Bernie Sanders

Sanders Campaign Press Release - Clinton's Credibility Gap

April 12, 2016

ROCHESTER, N.Y. – U.S. Sen. Bernie Sanders on Tuesday contrasted his record to Hillary Clinton's stands on Wall Street reform, fracking, a corrupt campaign funding system and job-killing trade deals.

Meanwhile, Clinton's credibility was questioned after she blamed Vermont for gun violence in New York. The charge backfired when The Washington Post called her assertion "significantly misleading." Even Vermont Gov. Peter Shumlin, a Clinton backer, said she was wrong. "It is campaign season, therefore, things are sometimes said by all the candidates that sometimes aren't entirely accurate," Shumlin told Vermont reporters.

On a host of other issues, Sanders detailed differences with Clinton during a rally here at Monroe Community College.

Sanders faulted Clinton's reliance on Priorities USA, one of her super PACs, which took $15 million in the last half of last year from Wall Street sources. That haul was part of $25 million showered on her by special interests. "Our job is to stand up to these powerful special interests, not to take their money," Sanders said.

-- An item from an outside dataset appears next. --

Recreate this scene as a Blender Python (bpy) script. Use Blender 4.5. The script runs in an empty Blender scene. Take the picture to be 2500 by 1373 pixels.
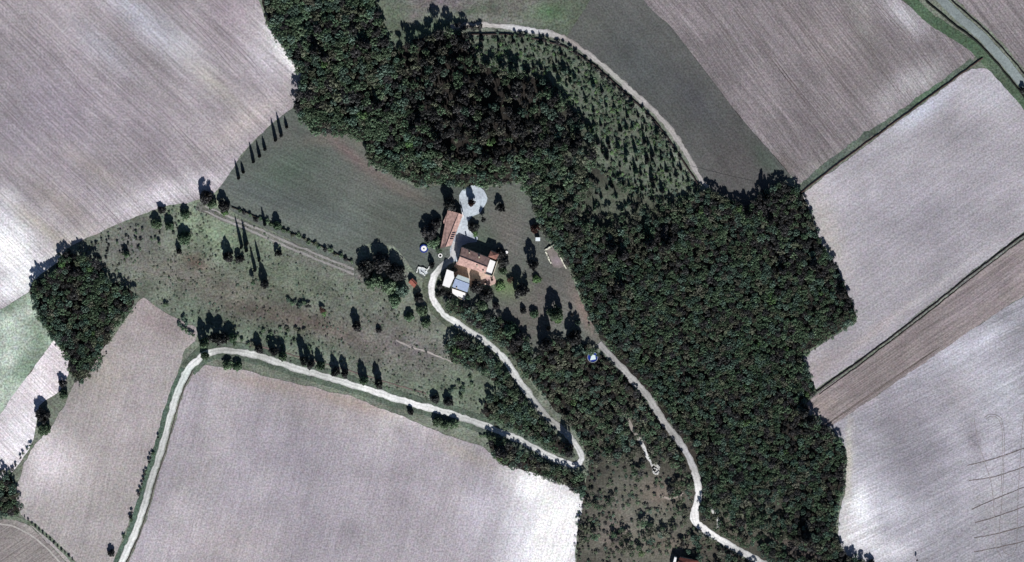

He doubled down on his call for Clinton to make public the transcripts of closed-door speeches on Wall Street that netted her millions of dollars in speakers' fees after she stepped down as secretary of state. The payments include $675,000 for three paid speeches to Goldman Sachs, which on Monday agreed to pay a $5 billion fine for marketing shady mortgage-backed securities before the housing bubble collapsed.

Renewing his call for a nationwide ban on fracking, Sanders said Clinton has tried to masquerade her shifting stand on the extreme and risky method of drilling for oil and gas. "When she was secretary of state she pushed fracking in countries all over the world," Sanders said. "And she still has refused to come out firmly for a national ban on fracking." Sanders has launched a new television advertising campaign on fracking calling him the only candidate for president who would ban fracking everywhere.

On trade policy, Sanders said job-killing international trade deals backed by Clinton have shut down manufacturing plants across New York and thrown workers out of jobs that were shifted to Mexico, China and other low-wage countries. Sanders was a leader in the fight against the North American Free Trade Agreement in 1994. Hillary Clinton supported it. He later opposed normalized trade with China and other international trade pacts that she supported. "I opposed every one of these disastrous trade agreements. Secretary Clinton supported virtually every one. If corporate America wants us to buy their products they damn well better start investing in America," Sanders told more than 6,400 supporters at the community college.